Clara’s Verdict
I have been watching the Dungeon Crawler Carl series with the kind of cautious admiration I tend to reserve for phenomena I did not predict and cannot entirely explain. I came late to it, picked up Book One after one too many enthusiastic recommendations from readers whose taste I respect, and spent the better part of a fortnight consuming all seven existing volumes while pretending I had a normal sleep schedule. This Inevitable Ruin is Book Seven, and it is the one that feels, for the first time, genuinely conclusive. Matt Dinniman has been building toward something since Page One of the first crawl, and here it arrives, in the form of a twenty-eight-hour audiobook that I barely experienced as long.
If you are not already in this series, start with Dungeon Crawler Carl. The Faction Wars floor is not a point of entry, it is a destination, and the reward for having made the journey.
About the Audiobook
The ninth floor is called Faction Wars, and the conceit is elegant in the particular way that Dinniman’s best structural choices are: nine armies, led by wealthy and powerful alien factions from across the galaxy, compete to hold a castle at the centre of a battlefield. Strategy, alliances, betrayal. Great television for the galaxy watching at home. Except this time the deaths are real, winner takes all, and those who fall stay in the ground.
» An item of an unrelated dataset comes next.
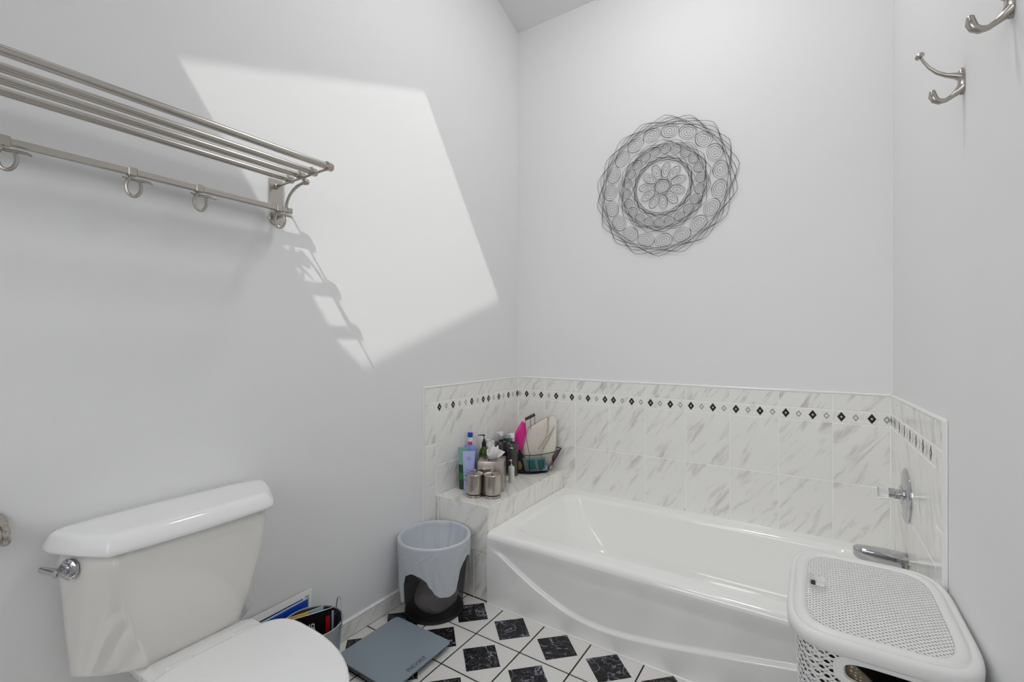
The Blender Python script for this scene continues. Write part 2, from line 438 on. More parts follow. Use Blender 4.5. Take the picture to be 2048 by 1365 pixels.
# right wall
fr = wall_frame('right')
YER = -.872
ys = [YL - .02, -.560, -.354, -.147, -.009]
grout_panel(fr, YER + .003, -.006, .003, ZT, wr)
rc = list(zip(ys, ys[1:]))
for a, b in rc:
    quadtile(fr, a, b, ZS1, ZT, MARB2, 'tile', wr)
    quadtile(fr, a, b, ZR1, ZS2, MARB, 'tile', wr)
    quadtile(fr, a, b, .318, ZR1, MARB, 'tile', wr)
band(fr, rc, wr, [-.728, -.625, -.522, -.418, -.315, -.212, -.109, -.022], [-.677, -.573, -.47, -.367, -.264, -.16, -.066])
for z0_, z1_ in ((ZS1, ZT), (.689, ZS1), (.481, .689), (.275, .481), (.072, .275), (.003, .072)):
    quadtile(fr, YER + .004, YL - .02, z0_, z1_, MARB2 if z0_ == ZS1 else MARB, 'tile', wr)
# white bull-nosed edge running over the top and down both ends of the tiling
def edge_bar(fr, s0, z0_, s1, z1_, parent, name):
    p0, p1 = Vector(fr(s0, z0_, 0)), Vector(fr(s1, z1_, 0)); nrm = (Vector(fr(s0, z0_, .01)) - p0).normalized()
    d = (p1 - p0).normalized(); o = d.cross(nrm)
    rings = []
    for p in (p0, p1):
        rings.append([p + nrm * (.0005 + .0105 * sin(a)) + o * (.0065 * cos(a)) for a in [pi * i / 6 for i in range(7)]])
    return struct(MB().ringloft(rings).build(name, TRIMW, smooth=50))
n_ = 0
for side, s0, z0_, s1, z1_ in (('back', .008, ZT + .004, WR - .008, ZT + .004), ('left', YE, ZT + .004, -.008, ZT + .004), ('left', YE, .003, YE, ZT + .004),
                               ('right', YER, ZT + .004, -.06, ZT + .004), ('right', -.06, ZT + .004, -.008, ZT + .004), ('right', YER, .003, YER, ZT + .004)):
    n_ += 1; edge_bar(wall_frame(side), s0, z0_, s1, z1_, None, 'trim_%d' % n_)
# baseboard of marbled tile along the left wall
fr = wall_frame('left')
q = lambda d: [fr(YF, 0, d), fr(YE - .003, 0, d), fr(YE - .003, .064, d), fr(YF, .064, d)]
bb = struct(MB().ringloft([q(.0005), q(.006)]).build('baseboard_left', GROUT, smooth=0))
js = [YE - .004, -1.062, -1.273, -1.484, -1.695, -1.906, -2.117, -2.328, -2.539, -2.75, -2.961, -3.172, YF + .003]
for a, b in zip(js[1:], js): quadtile(fr, a, b, .002, .0635, MARB, 'tile', bb, .005, .0095)
rings = [[fr(y, .069 + .006 * cos(a), .0005 + .011 * sin(a)) for a in [pi * i / 6 for i in range(7)]] for y in (YF, YE - .007)]
MB().ringloft(rings).build('cap_bead', TRIMW, bb, smooth=50)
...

Carl and his companions are, against every prior probability, one of the nine teams. More startlingly, the NPCs, cannon fodder in every previous floor, have become fully self-aware and fielded a tenth army of their own. The AI system running the dungeon is in rapid decline, and for the first time, the asymmetry between crawlers and the syndicate that owns them is starting to fracture. The book is, among other things, a story about what happens when the exploited find structural leverage, and Dinniman handles that theme with more sophistication than the genre typically demands.
Running to twenty-eight hours and forty minutes, this is the longest entry in the series and earns its runtime. The stakes for Donut and Katia, only one of them will be permitted to leave the level, give the political and military mayhem an emotional core that prevents the faction warfare from feeling like elaborate genre decoration. The secondary characters, including the veteran crawlers who return to help, carry weight precisely because readers have spent six previous volumes learning why their presence matters.
The anarchic humour that characterises the series is present throughout, but it has a weight here that it did not always have in the earlier, lighter volumes. Dinniman has been writing toward grief as well as comedy, and in This Inevitable Ruin, both arrive. The relationship between Carl and Donut, which has always been the emotional engine of the series, is tested in ways that have been carefully prepared across six books and paid off here with genuine force.
The Narration
Jeff Hays has been the voice of Dungeon Crawler Carl from the beginning, and at this point his performance is so deeply embedded in the identity of the series that imagining any other narrator is genuinely difficult. Hays handles the extraordinary range of the material, Carl’s sardonic commentary, Donut’s imperious vanity, the alien faction leaders with their distinct registers, the NPC army’s collective awakening, with the ease of someone who has lived inside this world for seven books. The comedy lands because Hays has the timing for it. The emotional moments work because he does not oversell them. At twenty-eight hours, this is a marathon performance, and it does not flag.
What Readers Say
The rating of 4.8 from twenty-seven listeners reflects a devoted audience rather than a general one, these are readers who have committed through seven volumes and bring the accumulated investment of that journey to their assessment. Mrs Helen Buckfield captures the central appeal precisely: « I adore Carl and Donut’s relationship and their acts of anarchic defiance, which, with the help of their friends, have major repercussions for the syndicate and the worlds outside the dungeon. » Matt’s review carries a particular kind of weight: « I hadn’t read a book in over 10 years, and now I’ve read 7 in 5 months. » Alex Barclay, reviewing in March 2026, describes the writing as combining « macabre humour and great compassion », which is, in two phrases, exactly right. Even the one four-star review, from Olabs, is a backhanded compliment: « Too much action, pre-action planning dialogue and total mayhem made it difficult to put down. »
Who Should Listen?
Series readers who are current need no persuading. For newcomers: begin with Book One and understand that you are committing to something that will reorganise your reading life for the duration. This is not a standalone entry point, the emotional payoff of this volume depends entirely on the six books that precede it. This is for anyone who enjoys LitRPG with genuine narrative ambition, or who has bounced off the genre before and wants to try the version that takes its characters seriously alongside its systems. It will not work for listeners who require linear, realistic fiction. For everyone else who has made it this far: it is worth every hour.